In this article, let’s break down the key sections of a company’s balance sheet in simple, easy-to-follow terms—using examples from Indian companies listed on NSE and BSE.

What is a balance sheet?

A balance sheet is a financial statement that shows what a company owns (assets), what it owes (liabilities), and what’s left for shareholders (equity) on a specific date.

Formula:
Assets = Liabilities + Shareholder’s Equity

This formula always stays in balance. That’s why it’s called a balance sheet.


3 key parts of a balance sheet (with Indian examples)

  1. Assets (What the company owns)
    This includes everything the company controls that has value.

  • Current Assets: Short-term assets like cash, bank balances, inventory, and trade receivables (Example: Dabur’s inventory and cash reserves)

  • Non-Current Assets: Long-term assets like land, buildings, factories, machinery, or investments (Example: Tata Steel’s plants and machinery)


  1. Liabilities (What the company owes)
    These are the company’s financial obligations.

  • Current Liabilities: Payments due within a year (Example: Creditors, short-term borrowings – think of Reliance Retail’s trade payables)

  • Non-Current Liabilities: Long-term loans or debt (Example: Hindalco’s long-term debt from banks)


  1. Shareholder’s Equity (What belongs to shareholders)
    This is the net worth of the company.

  • Share Capital: The money raised from shareholders (Example: Infosys’ equity capital)

  • Reserves and Surplus: Retained earnings and other reserves (Example: Asian Paints’ general reserves and profits over the years)


Key ratios you can derive from the balance sheet

  • Debt-to-Equity Ratio: Measures financial risk.
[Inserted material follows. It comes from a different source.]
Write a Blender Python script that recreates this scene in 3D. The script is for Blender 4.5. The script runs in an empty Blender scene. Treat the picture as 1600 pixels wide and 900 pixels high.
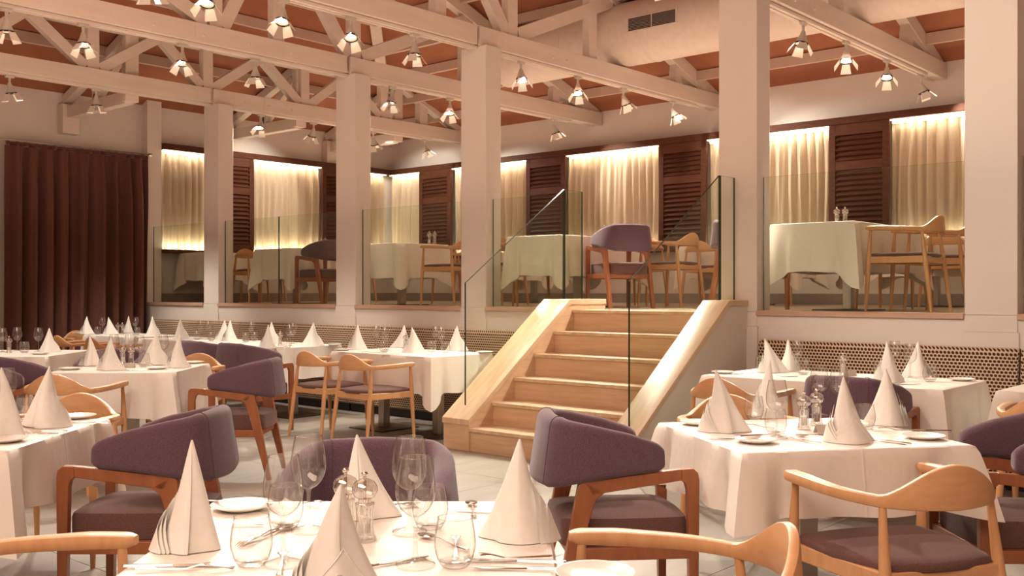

Example: Debt-heavy companies like Vodafone Idea vs debt-free companies like Hindustan Unilever.

  • Current Ratio: Shows short-term liquidity (Current Assets / Current Liabilities).

  • Return on Equity (ROE): Shows how efficiently the company is using shareholder’s money.


Why should Indian investors check the balance sheet?

  • To avoid companies with excessive debt

  • To spot liquidity risks

  • To identify growth in retained earnings over years

  • To compare companies within the same sector


Final takeaway

For any Indian investor, glancing at the balance sheet before investing is like checking the health report before buying a used car. You don’t need to be a CA to read it—just knowing the basics can help you avoid big mistakes.